La Palabra del Señor en este domingo nos permite contemplar a Jesús volviendo a su tierra después de haber predicado y obrado milagros en los pueblos circunvecinos. En el corto tiempo de la predicación se ha hecho de un grupo numeroso de seguidores que lo acompaña con entusiasmo y esperanza.


Podemos imaginar al Señor Jesús emocionado por volver a ver a su mamá, a sus hermanas y hermanos; su corazón late fuerte al mirar el taller donde aprendió los rudimentos del trabajo con su padre José. El hijo del carpintero invita a sus discípulos a entrar a su hogar y a compartir los alimentos. ¡Al fin pueden descansar un momento!


Llegado el sábado Jesús asiste como fiel judío a la sinagoga donde toma la palabra y comienza a predicar la Buena Noticia de salvación.
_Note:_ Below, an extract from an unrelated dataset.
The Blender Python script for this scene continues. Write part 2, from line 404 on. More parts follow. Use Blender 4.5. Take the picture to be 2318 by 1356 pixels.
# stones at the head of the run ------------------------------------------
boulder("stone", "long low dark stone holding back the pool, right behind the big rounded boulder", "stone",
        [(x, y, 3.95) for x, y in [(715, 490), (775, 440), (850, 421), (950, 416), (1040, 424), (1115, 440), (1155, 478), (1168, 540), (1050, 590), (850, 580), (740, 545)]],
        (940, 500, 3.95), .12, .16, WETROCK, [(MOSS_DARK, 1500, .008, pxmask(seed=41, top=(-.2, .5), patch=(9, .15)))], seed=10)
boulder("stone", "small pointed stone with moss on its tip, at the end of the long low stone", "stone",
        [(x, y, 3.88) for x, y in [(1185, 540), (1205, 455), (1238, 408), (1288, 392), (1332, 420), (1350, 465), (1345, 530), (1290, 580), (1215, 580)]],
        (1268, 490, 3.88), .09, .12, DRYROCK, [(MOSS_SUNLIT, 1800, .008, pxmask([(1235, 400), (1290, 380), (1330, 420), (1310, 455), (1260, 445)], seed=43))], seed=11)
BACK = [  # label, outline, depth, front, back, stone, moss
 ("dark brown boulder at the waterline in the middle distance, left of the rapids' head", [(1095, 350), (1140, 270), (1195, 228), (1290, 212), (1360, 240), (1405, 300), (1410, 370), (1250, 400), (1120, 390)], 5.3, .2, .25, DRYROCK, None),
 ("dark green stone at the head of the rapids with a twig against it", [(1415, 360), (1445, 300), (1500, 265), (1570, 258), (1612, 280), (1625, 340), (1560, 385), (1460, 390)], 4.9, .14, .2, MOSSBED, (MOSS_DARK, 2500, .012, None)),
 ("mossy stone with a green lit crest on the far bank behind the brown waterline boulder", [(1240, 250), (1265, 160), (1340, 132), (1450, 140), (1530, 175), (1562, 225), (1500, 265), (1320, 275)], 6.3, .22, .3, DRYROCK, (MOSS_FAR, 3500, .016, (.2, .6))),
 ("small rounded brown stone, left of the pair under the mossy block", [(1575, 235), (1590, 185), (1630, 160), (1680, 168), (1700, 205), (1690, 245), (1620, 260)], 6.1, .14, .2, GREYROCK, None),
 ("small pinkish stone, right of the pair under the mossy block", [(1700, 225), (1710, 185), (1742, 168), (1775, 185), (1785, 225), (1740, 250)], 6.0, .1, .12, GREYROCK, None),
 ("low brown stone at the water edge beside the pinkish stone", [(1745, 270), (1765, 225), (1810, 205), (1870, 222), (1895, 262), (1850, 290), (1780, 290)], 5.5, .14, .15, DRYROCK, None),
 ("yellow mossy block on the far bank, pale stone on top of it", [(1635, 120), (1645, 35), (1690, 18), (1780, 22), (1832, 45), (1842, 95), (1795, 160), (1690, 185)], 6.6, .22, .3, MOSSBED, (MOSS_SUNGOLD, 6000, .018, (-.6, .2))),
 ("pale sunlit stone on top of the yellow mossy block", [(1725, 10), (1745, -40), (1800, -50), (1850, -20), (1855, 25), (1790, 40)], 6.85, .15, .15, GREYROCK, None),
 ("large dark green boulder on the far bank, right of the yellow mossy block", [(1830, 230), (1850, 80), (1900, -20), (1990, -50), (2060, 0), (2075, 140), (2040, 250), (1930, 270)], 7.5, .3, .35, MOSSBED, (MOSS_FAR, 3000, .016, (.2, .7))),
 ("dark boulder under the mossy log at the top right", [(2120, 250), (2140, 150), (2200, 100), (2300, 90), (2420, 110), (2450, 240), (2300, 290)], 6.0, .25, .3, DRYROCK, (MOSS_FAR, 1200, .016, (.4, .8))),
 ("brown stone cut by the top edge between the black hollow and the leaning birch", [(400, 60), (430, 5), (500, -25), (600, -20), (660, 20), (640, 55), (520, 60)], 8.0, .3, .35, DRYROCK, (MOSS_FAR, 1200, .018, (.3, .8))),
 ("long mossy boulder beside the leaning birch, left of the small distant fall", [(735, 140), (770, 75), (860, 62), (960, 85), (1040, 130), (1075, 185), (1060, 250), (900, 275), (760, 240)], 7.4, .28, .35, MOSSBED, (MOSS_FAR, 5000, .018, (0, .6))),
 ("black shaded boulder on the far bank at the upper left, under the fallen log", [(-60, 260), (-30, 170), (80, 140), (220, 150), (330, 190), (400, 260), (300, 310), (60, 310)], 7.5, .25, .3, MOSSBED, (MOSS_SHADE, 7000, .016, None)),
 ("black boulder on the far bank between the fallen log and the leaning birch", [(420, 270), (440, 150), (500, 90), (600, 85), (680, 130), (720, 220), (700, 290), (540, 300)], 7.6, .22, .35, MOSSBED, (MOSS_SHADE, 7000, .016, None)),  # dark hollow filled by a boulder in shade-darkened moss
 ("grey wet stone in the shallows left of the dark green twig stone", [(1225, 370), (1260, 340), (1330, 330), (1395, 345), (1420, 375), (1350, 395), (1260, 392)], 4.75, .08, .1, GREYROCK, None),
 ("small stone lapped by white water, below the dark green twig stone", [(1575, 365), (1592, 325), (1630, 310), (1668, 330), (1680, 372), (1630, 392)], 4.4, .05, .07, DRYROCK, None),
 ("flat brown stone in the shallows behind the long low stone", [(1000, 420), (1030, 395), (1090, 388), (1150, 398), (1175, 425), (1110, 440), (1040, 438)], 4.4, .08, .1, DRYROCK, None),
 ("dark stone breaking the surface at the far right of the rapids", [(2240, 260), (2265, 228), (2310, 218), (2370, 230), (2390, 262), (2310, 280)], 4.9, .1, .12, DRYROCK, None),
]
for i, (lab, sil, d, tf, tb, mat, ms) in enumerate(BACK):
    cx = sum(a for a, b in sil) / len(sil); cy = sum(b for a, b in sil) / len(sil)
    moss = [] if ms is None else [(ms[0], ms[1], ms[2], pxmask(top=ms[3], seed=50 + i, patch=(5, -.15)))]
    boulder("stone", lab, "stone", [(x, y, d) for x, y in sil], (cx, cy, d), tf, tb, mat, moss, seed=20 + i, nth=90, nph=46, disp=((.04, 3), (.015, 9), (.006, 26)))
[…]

Los presentes se turban mucho al ver a ese hombre que hasta hace poco era uno más de los habitantes de aquella aldea, y se preguntan ¿qué ha pasado con Él? ¿Ahora es un milagrero? ¿Dónde aprendió todo eso?

Sus conocidos, familiares y amigos son los primeros que desconocen al Maestro; por ello el Señor les recrimina su incredulidad, razón por la cual no obra milagros allí. La deshonra de su descrédito asombra al Señor y comienza a ver con mayor lucidez la dificultad de la misión que el Padre le ha encomendado, sobretodo con aquellos que no creen o no tienen fe.

En la presencia amorosa de Jesús me pregunto: ¿Cuántas veces soy como aquella gente que no ha visto en Jesús sino solo un hombre de buenas intenciones, de grandes ideales y atractivas propuestas?


¿Hasta donde mi supuesta familiaridad con Él me ha llevado a dejar de creer poco a poco que el Señor puede obrar milagros en mí? ¿Por qué me atrae más ese Jesús de hechos extraordinarios y palabras enérgicas que aquél de la vida ordinaria y simple? Habla con Jesús de todo esto.